IRA Charitable Rollover Celebrates First Anniversary

Jeff Lydenberg -

Since its temporary inclusion in the Pension Protection Act of 2006, Congress has extended the IRA charitable rollover provision in two-year increments through 12/31/2014.  Congress did not extend the provision before it expired at the end of 2014.  That all changed at the end of 2015 when the House and Senate passed, and the President signed into law, the Protecting Americans from Tax Hikes (PATH) Act.  The PATH Act made the IRA charitable rollover permanent.
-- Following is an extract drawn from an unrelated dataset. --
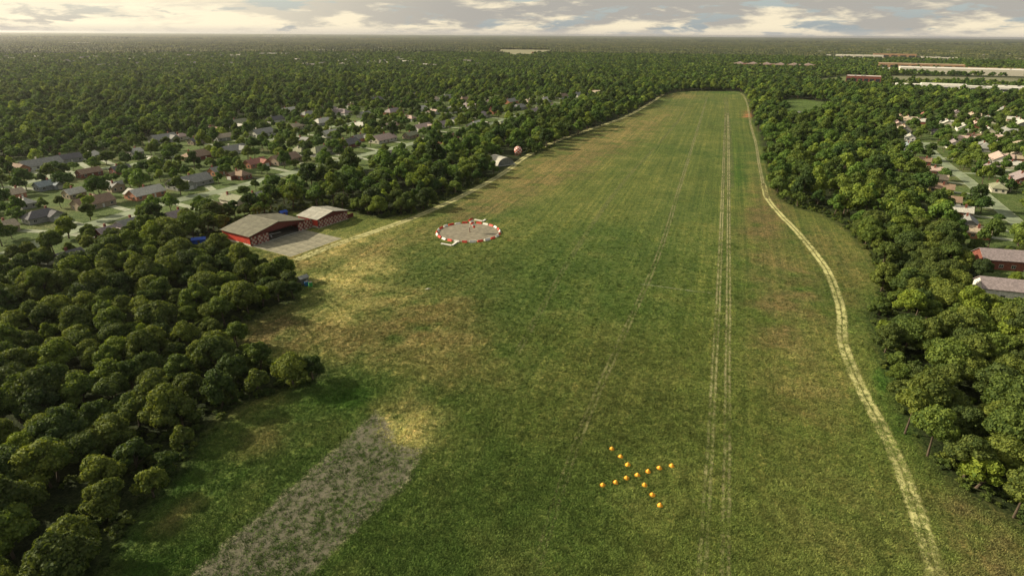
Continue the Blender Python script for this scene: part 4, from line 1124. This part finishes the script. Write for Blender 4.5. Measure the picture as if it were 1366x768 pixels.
def crown_mesh(seed, R, Hc, z0, nl, nleaf, lsz, m, name, core=ICO2):
    """crown of radius R, from z0 up to z0+Hc: leaf faces spread over overlapping lobes plus an inner leaf mass"""
    r = np.random.default_rng(seed)
    C = []; S = []
    for i in range(nl):
        a = i * 2.4 + r.uniform(-.5, .5); q = math.sqrt((i + 0.3) / nl)
        rad = q * R * 0.70; zz = z0 + Hc * (0.74 - 0.48 * q * q + r.uniform(-.2, .12))
        C.append((rad * math.cos(a), rad * math.sin(a), zz)); S.append(R * r.uniform(.2, .4))
    C = np.array(C); S = np.array(S); tone_l = r.uniform(-.2, .2, nl)
    per = S ** 2 / (S ** 2).sum()
    L = r.choice(nl, nleaf * 2, p=per)
    d = r.normal(size=(nleaf * 2, 3)); d[:, 2] += 0.25; d /= np.linalg.norm(d, axis=1)[:, None]
    P = C[L] + d * (S[L] * r.uniform(.82, 1.14, nleaf * 2))[:, None] * np.array((1, 1, .82))
    ins = np.zeros(len(P), bool)
    for k in range(nl):
        dd = np.linalg.norm((P - C[k]) / np.array((1, 1, .82)), axis=1); ins |= (dd < S[k] * 0.78) & (L != k)
    keep = np.where(~ins)[0][:nleaf]; P = P[keep]; d = d[keep]; L = L[keep]; n = len(P)
    nn = d + r.normal(size=(n, 3)) * 0.6; nn /= np.linalg.norm(nn, axis=1)[:, None]
    t1 = np.cross(nn, r.normal(size=(n, 3))); t1 /= np.linalg.norm(t1, axis=1)[:, None]; t2 = np.cross(nn, t1)
    s = (lsz * r.uniform(.6, 1.25, n))[:, None]
    V = np.stack([P - t1 * s, P - t2 * s * .62, P + t1 * s, P + t2 * s * .62 + nn * s * .25], 1).reshape(-1, 3)
    F = np.arange(4 * n).reshape(n, 4)
    F = np.concatenate([F[:, [0, 1, 2]], F[:, [0, 2, 3]]])
    tone = np.clip(0.45 + tone_l[L] + r.normal(size=n) * 0.27, 0, 1); tone = np.concatenate([tone, tone])
    Vs = [V]; Fs = [F]; Ts = [tone]; o = len(V)
    cv, cf = core
    for k in range(nl):
        q = cv * (S[k] * 0.86) * (1 + r.uniform(-.16, .16, (len(cv), 1))) * np.array((1, 1, .8)) + C[k]
        Vs.append(q); Fs.append(cf + o); Ts.append(np.clip(0.35 + tone_l[k] + r.normal(size=len(cf)) * 0.12, 0, 1)); o += len(cv)
    return npmesh(name, np.concatenate(Vs), np.concatenate(Fs), {'tone': ('FACE', 'FLOAT', np.concatenate(Ts))}, m)


def trunk_mb(seed, H0, Hc, R, rt=0.22, limbs=5):
    r = random.Random(seed); mb = MB()
    b = (r.uniform(-.4, .4), r.uniform(-.4, .4))
    mb.tube((0, 0, -0.1), (b[0] * .5, b[1] * .5, H0 * 0.55), rt * 1.25, rt * 0.9, 7, False)
    mb.tube((b[0] * .5, b[1] * .5, H0 * 0.55), (b[0], b[1], H0 * 1.05), rt * 0.9, rt * 0.75, 7, False)
    mb.tube((b[0], b[1], H0 * 1.05), (b[0] * 1.2, b[1] * 1.2, H0 + Hc * .6), rt * 0.75, rt * .3, 6, False)
    for k in range(limbs):
        a = k * 2.4 + r.random(); q = R * r.uniform(.4, .62)
        mb.tube((b[0] * .9, b[1] * .9, H0 * r.uniform(.8, 1.05)), (b[0] + q * math.cos(a), b[1] + q * math.sin(a), H0 + Hc * r.uniform(.3, .5)), rt * .5, rt * .18, 5, False)
    return mb


# near tree forms: (crown radius, crown height, trunk height)
FORMS = [(4.9, 7.2, 3.2, 22), (5.4, 6.8, 3.9, 26), (4.1, 6.8, 2.9, 18), (3.3, 5.4, 1.4, 13), (4.9, 8.2, 3.6, 24), (4.6, 5.6, 6.0, 18)]
NEAR = []
for i, (R, Hc, H0, nl) in enumerate(FORMS):
    for j in range(4):
        cmh = crown_mesh(100 + i * 10 + j, R, Hc, H0, nl, 3200 if R > 4 else 1900, 0.33, LEAF[j], 'crown')
        tm = trunk_mb(i * 7 + j, H0, Hc, R).mesh('trunk'); tm.materials.append(M['bark']); NEAR.append((cmh, tm))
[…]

Now is a good time to review the impact of permanent adoption of the IRA charitable rollover on its first anniversary.  In urging permanent adoption of the IRA charitable rollover, Independent Sector authored a letter to the chairs of the House and Senate finance committees.  Independent Sector reported that the IRA charitable rollover incentive led to Jewish Federations receiving in excess of $40 million even prior to permanent adoption of the provision.  Reliable data on the additional revenue generated by the IRA charitable rollover is hard to come by.  Nonetheless, it is likely that every person reading this article is aware of at least modest activity in realized IRA charitable rollover gifts.
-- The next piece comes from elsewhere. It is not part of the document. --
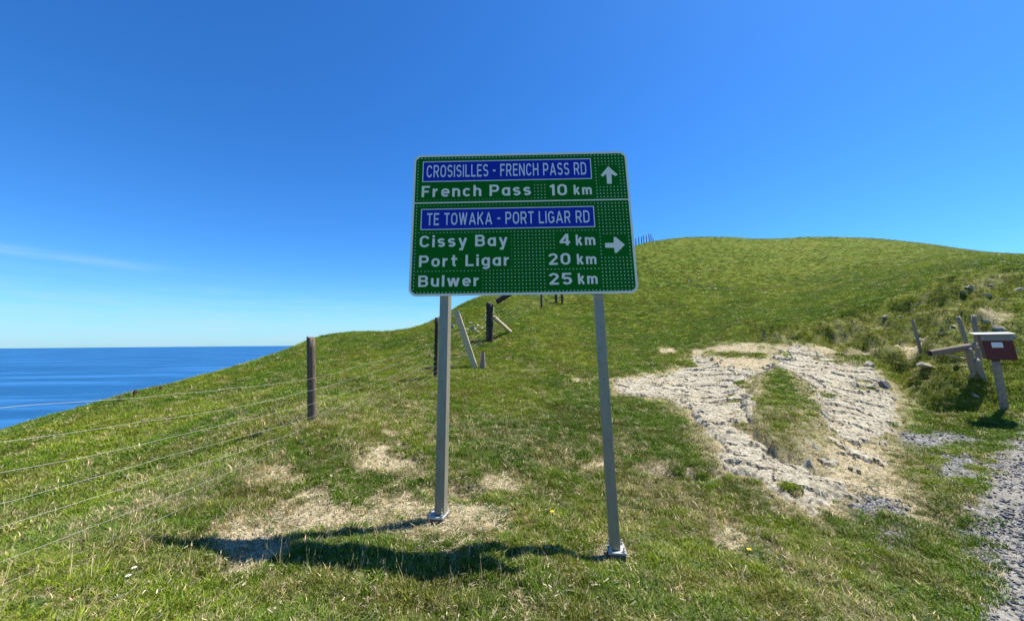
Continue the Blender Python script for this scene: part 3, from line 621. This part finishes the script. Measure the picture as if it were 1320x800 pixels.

When to Market IRA Charitable Rollovers
The on again, off again nature of extension of the IRA charitable rollover made messaging about this gift an end of year staple.  Permanent adoption of the law has changed that.  
An IRA owner must begin taking required minimum distributions (RMD) from a traditional IRA account beginning at age 70 ½.  These distributions are taxable as ordinary income and many IRA owners either do not want or need the distributions.  That is why one of the most attractive features of the IRA charitable rollover is that the rollover amount satisfies the donor’s RMD. 
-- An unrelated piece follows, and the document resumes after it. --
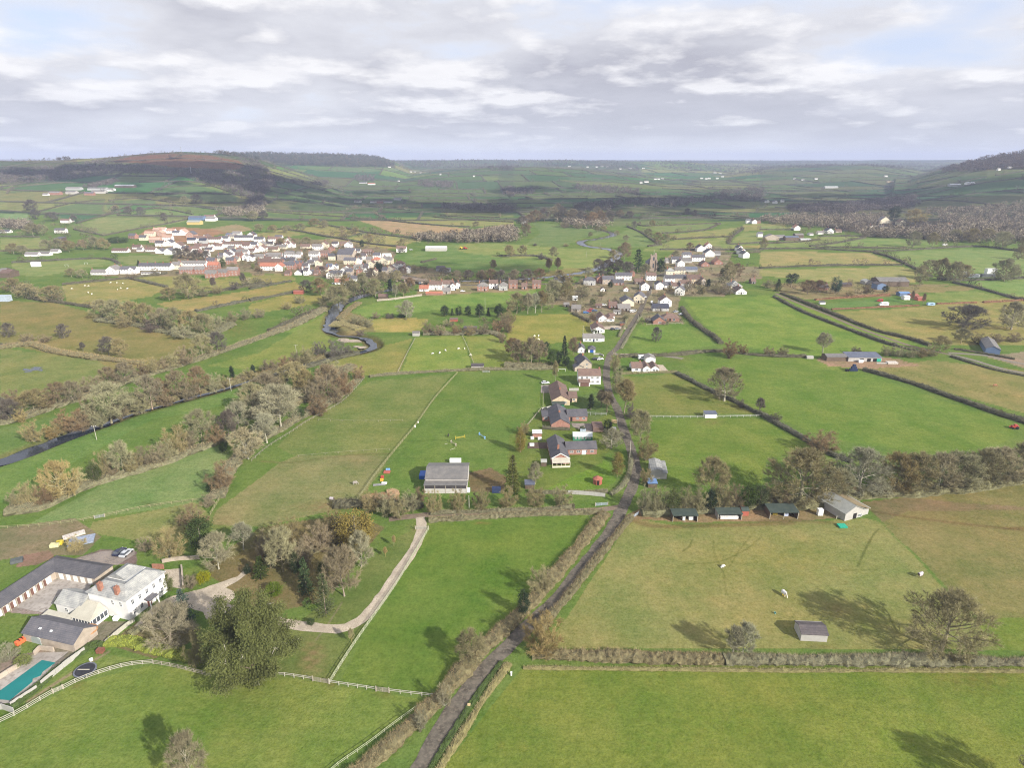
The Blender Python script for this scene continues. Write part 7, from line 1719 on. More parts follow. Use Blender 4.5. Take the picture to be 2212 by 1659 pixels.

It makes sense that the best time to talk to donors about making IRA charitable rollover gifts is before they take their required minimum distribution.  The penalty tax for failure to take the required distribution is one of the highest of all tax penalties, 50%!  For that reason, some people will take their RMD as soon as they know how much they need to take out.  On the other hand, if a donor does not need the money, the RMD grows tax-free in the IRA all year long.  These folks may not take their RMD until late in the year.  
So when is the most effective time of the year to market the IRA charitable rollover?  The answer is pretty much all year.  Early each year and again late in the year, remind donors of the benefits of an IRA charitable rollover.  It is hard to get donors to focus during summer holidays and vacations.  Nonetheless, a brief reminder in a thank you for an annual gift, or a call out in your organization’s news media keeps the IRA charitable rollover top of mind all year long. 


The New Normal 
Permanent passage of the IRA charitable rollover means it should be a part of every gift solicitation.  Whether it is an annual gift or a multi-year pledge, remind those donors over 70 ½ to consider using the rollover to make a tax-free gift.  The annual limit for IRA charitable rollovers is $100,000 per year.  Keep in mind that for a married couple where both spouses have traditional IRAs, they could contribute up to $200,000 per couple using the IRA charitable rollover and satisfy their RMD to make a tax-free gift. 

Like so many non-traditional giving techniques, questions about and attention to the IRA charitable rollover tend to end up with the planned giving specialists.  This is true even though many of these ways of giving are not planned giving per se.  Train all fundraising staff, especially annual fund, major gifts, and principal gifts officers to suggest making gifts using the IRA charitable rollover technique. Spread the word and this unique and powerful giving technique will continue to grow.